Sour gas comprising H2S can originate from various sources. For example, numerous natural gas wells produce sour natural gas, i.e. natural gas comprising H2S and optionally other contaminants. Natural gas is a general term that is applied to mixtures of light hydrocarbons and optionally other gases (e.g. nitrogen, carbon dioxide, helium) derived from natural gas wells. The main component of natural gas is methane. Further, often other hydrocarbons such as ethane, propane, butane or higher hydrocarbons are present. Carbon dioxide may be present as well. It is desirable to remove H2S to low concentrations from the natural gas in order to be able to use the natural gas, for example for domestic purposes, or to produce liquefied natural gas (LNG) .

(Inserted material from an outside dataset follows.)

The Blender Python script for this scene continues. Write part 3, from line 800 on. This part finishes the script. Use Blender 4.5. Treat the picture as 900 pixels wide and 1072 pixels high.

Another example of a sour gas is sour synthesis gas. Synthesis gas mainly comprises carbon monoxide and hydrogen, while contaminants such as carbon dioxide, water vapour, ammonia or nitrogen may be present as well. Synthesis gas is generally used as feedstock for chemical processes. In particular, synthesis gas can be used for the preparation of hydrocarbons in a catalytic process, for example the well-known Fischer-Tropsch process. Removal of H2S from synthesis gas to low levels is of considerable importance, because H2S may bind irreversibly on catalysts and cause sulphur poisening. This results in a deactivated catalyst, which severely hampers the catalytic process.
A process known in the art for producing a gas stream depleted of H2S from a gas stream comprising H2S uses the partial oxidation of H2S to SO2 according to:
2 H2S + 302 → 2H2O + 2SO2 (1) The SO2 formed can be ( catalytically) converted to elemental sulphur according to the Claus reaction:
2 H2S + SO2 → 2H2O + 3/n Sn (2)
The combination of reactions (1) and (2) is known as the Claus process. The Claus process is frequently employed both in refineries and for the processing of H2S recovered from natural gas .
As conventional Claus installations are costly, both in terms of capital expenditure as well as in terms of operational costs, alternative processes have been reported.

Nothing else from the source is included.